**Goal:**
Drop the images; return everything else in the listing below exactly.

**Data segment:**
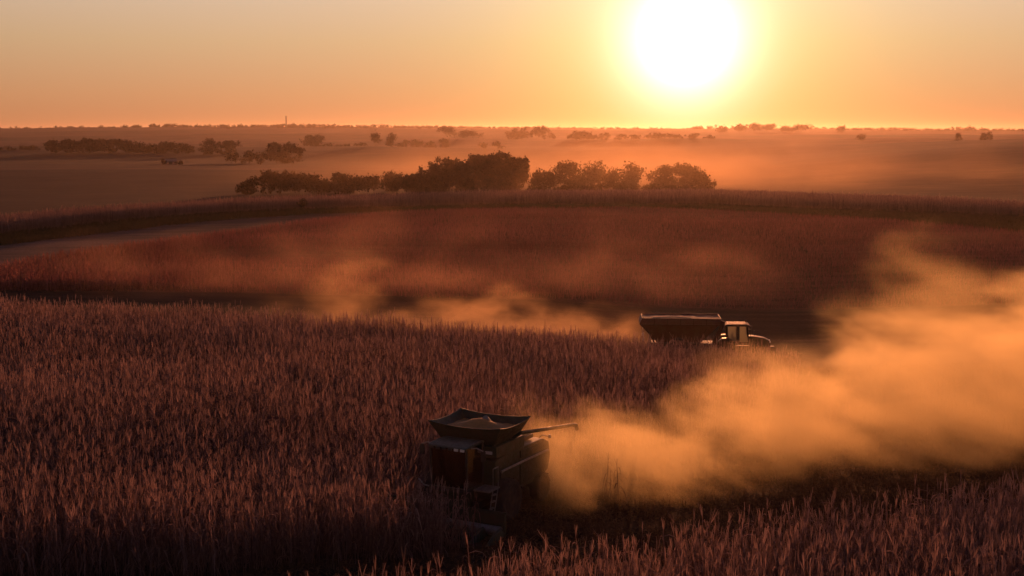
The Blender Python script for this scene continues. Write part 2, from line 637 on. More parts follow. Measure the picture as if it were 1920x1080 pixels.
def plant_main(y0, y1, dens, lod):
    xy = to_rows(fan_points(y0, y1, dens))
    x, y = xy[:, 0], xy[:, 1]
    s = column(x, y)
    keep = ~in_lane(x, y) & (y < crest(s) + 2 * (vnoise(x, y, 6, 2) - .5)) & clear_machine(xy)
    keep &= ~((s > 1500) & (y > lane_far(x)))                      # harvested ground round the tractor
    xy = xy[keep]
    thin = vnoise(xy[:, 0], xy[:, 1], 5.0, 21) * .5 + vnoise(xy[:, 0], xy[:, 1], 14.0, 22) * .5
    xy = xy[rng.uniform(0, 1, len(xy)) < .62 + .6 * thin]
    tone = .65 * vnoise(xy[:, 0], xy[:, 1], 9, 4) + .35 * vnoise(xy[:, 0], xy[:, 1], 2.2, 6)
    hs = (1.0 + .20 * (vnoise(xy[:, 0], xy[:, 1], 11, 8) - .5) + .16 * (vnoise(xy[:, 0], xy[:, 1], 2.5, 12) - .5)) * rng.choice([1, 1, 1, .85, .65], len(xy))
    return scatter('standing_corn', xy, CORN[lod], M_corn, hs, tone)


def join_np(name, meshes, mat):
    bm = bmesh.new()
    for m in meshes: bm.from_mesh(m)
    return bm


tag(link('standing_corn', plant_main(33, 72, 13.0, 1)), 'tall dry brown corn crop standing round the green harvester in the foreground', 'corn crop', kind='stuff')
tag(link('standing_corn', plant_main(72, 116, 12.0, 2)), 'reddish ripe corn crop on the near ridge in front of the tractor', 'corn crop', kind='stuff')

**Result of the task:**
The Blender Python script for this scene continues. Write part 2, from line 637 on. More parts follow. Measure the picture as if it were 1920x1080 pixels.
def plant_main(y0, y1, dens, lod):
    xy = to_rows(fan_points(y0, y1, dens))
    x, y = xy[:, 0], xy[:, 1]
    s = column(x, y)
    keep = ~in_lane(x, y) & (y < crest(s) + 2 * (vnoise(x, y, 6, 2) - .5)) & clear_machine(xy)
    keep &= ~((s > 1500) & (y > lane_far(x)))                      # harvested ground round the tractor
    xy = xy[keep]
    thin = vnoise(xy[:, 0], xy[:, 1], 5.0, 21) * .5 + vnoise(xy[:, 0], xy[:, 1], 14.0, 22) * .5
    xy = xy[rng.uniform(0, 1, len(xy)) < .62 + .6 * thin]
    tone = .65 * vnoise(xy[:, 0], xy[:, 1], 9, 4) + .35 * vnoise(xy[:, 0], xy[:, 1], 2.2, 6)
    hs = (1.0 + .20 * (vnoise(xy[:, 0], xy[:, 1], 11, 8) - .5) + .16 * (vnoise(xy[:, 0], xy[:, 1], 2.5, 12) - .5)) * rng.choice([1, 1, 1, .85, .65], len(xy))
    return scatter('standing_corn', xy, CORN[lod], M_corn, hs, tone)


def join_np(name, meshes, mat):
    bm = bmesh.new()
    for m in meshes: bm.from_mesh(m)
    return bm


tag(link('standing_corn', plant_main(33, 72, 13.0, 1)), 'tall dry brown corn crop standing round the green harvester in the foreground', 'corn crop', kind='stuff')
tag(link('standing_corn', plant_main(72, 116, 12.0, 2)), 'reddish ripe corn crop on the near ridge in front of the tractor', 'corn crop', kind='stuff')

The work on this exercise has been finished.